Blog 6: Worship and Architecture

The Cathedral of St. Peter is a church that I have visited since my childhood. Located in Scranton, Pennsylvania where my mom’s family is from, the Cathedral has been a site where my relatives and I gather to celebrate, reflect, and mourn the death of loved ones. No matter the context of my visit, I was always awed by its grandeur which greatly contrasts the simplicity of the modern communal church I attend regularly in Maryland. It is easy to locate the cause of my awe now: the opulent structure, decoration, and ornamentation of the Cathedral of St. Peter uplifts any worshipper who enters into the space from the mundanity of everyday life into a transcendental encounter of God.

Just in gazing upon the Cathedral from the outside, anyone could identify it as a sacred building. Its symmetry gives the viewer a sense of wholeness and balance, while the Romanesque sign and pillars that frame the doorway give the building a stateliness that distinguishes it greatly from surrounding buildings. In this way, those who enter the Cathedral are ready to immerse themselves “…into a spiritual process: one of procession and return, or of proclamation and response, or of gathering in community and returning to the world outside” (Kieckhefer 21). The interior structure of the church implies the former of these three processes. The sacramental nature of the Cathedral is made manifest in the grandiose arches which curve across the ceiling inviting the worshipper’s eye symbolically upwards towards heaven, as well as the long pathway that extends down the center of the nave. This pathway is playful in the sense that its magnificent length invites the worshipper forward, deeper into the church. It is where the celebration of mass begins and ends, and where the variety of celebrations can be witnessed: I can picture to this day priests walking down this pathway in somber funerary attire, or in celebration of Easter. Both the ceiling structure and pathway highlight the altar, “…the most potent visible reminder of the sacrificial foundation of eucharist that was of basic importance to the earliest generation of Christians” (Kieckhefer 67). Thus, the structure of the Cathedral immediately calls worshippers to turn their minds from worldly concerns and desires, and contemplate the significance of Christ’s sacrifice and our dependence upon it for eternal life.

The structural elements of the Cathedral are only enhanced by decoration. The ceiling arches that contribute to the distinctive shape of the Cathedral are not left bare, but enhanced by golden accents and fluting. The wall space connecting the arches to the sides of the Cathedral features circular and teardrop shaped holes which add interest to the ceiling structure and draw the eye upwards. In essence, these decorations “…[reveal] more about the nature of structure in a way that is beautiful…” by bringing out the graceful curve of the arches and drawing attention to the utter vastness of the space that speaks to the ever present and eternal nature of God. Similarly, the columns which define the nave space are structural elements enriched by decoration.
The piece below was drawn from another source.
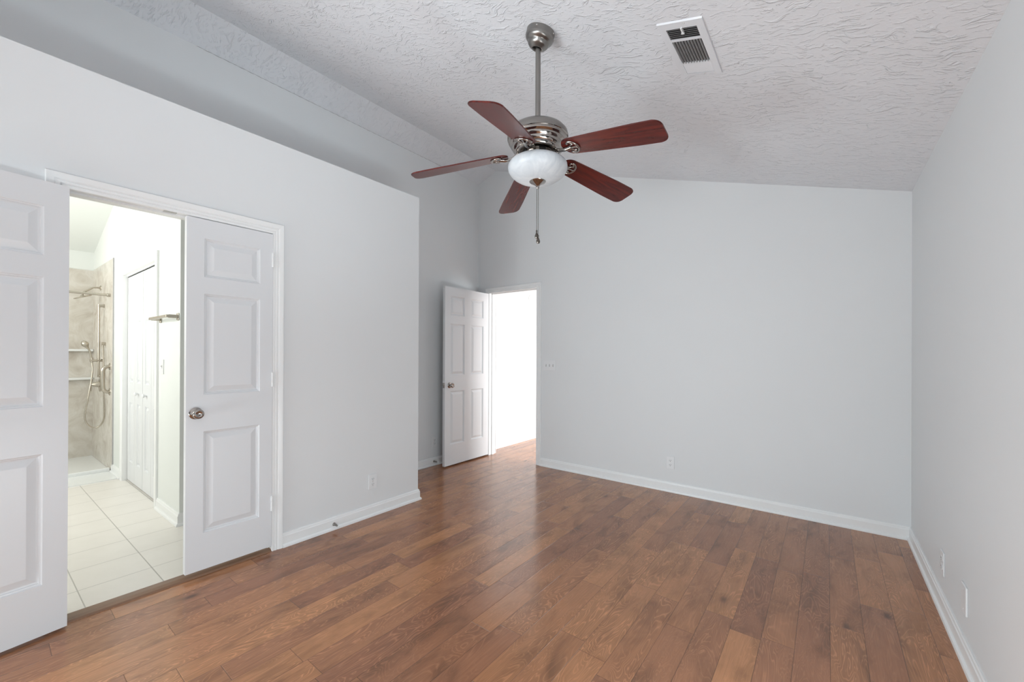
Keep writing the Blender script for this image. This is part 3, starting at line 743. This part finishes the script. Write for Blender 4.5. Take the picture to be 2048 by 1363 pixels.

These columns are not plain, but beautifully fluted and adorned with golden Corinthian capitals. In supporting the weight of the church, the columns reveal a fundamental tenant of Christianity: as McNamera puts it, “A column…supports the church in a way that symbolizes what friends do: sacrifice for others out of love” (130). Through opulent decoration, love is glorified and instilled into a structure that would otherwise have an ambiguous meaning. Ultimately, the inclusion of decoration in the Cathedral uplifts otherwise simple architectural elements in a spiritual manner, reflecting the power of liturgy celebrated in such a sacred space to bring worshippers into a better understanding of God.

The ornamentation of the Cathedral is what engaged me most as a child. The symbols within the multitude of Renaissance style paintings located throughout the Church, such as the dove icon directly above the painting in front of the altar and the crosses, were beautifully mysterious to me. Now that I know the significance behind these symbols, I understand that the purpose of ornament is to “…clarify the meaning of a building by enhancing the clarity of its meaning” (McNamera 119). The inclusion of the dove above the altar and its position of centrality indicate the presence of Jesus in the transubstantiation of the Eucharist. The cross motif found throughout the church is a constant reminder of Jesus’ sacrifice and his call to us to bear the cross of others. These ornaments, never found in a higher quantity than they are in a church such as the Cathedral, distinguish and exalt this sacred space in a stark contrast to the buildings we spend most of our time in. It is through veneration of these ornaments that God’s constant presence in our lives becomes more clear, and thus their inclusion in the Cathedral enhances our spiritual experience.

In sum, the rich structure, decoration, and ornamentation of the Cathedral of St. Peter make it a space completely unlike any other that I have encountered. It is not an escape from the materialism and fast pace of life, but rather a place that fosters a deep spiritual reflection with God that is not often given a space or a time in our society.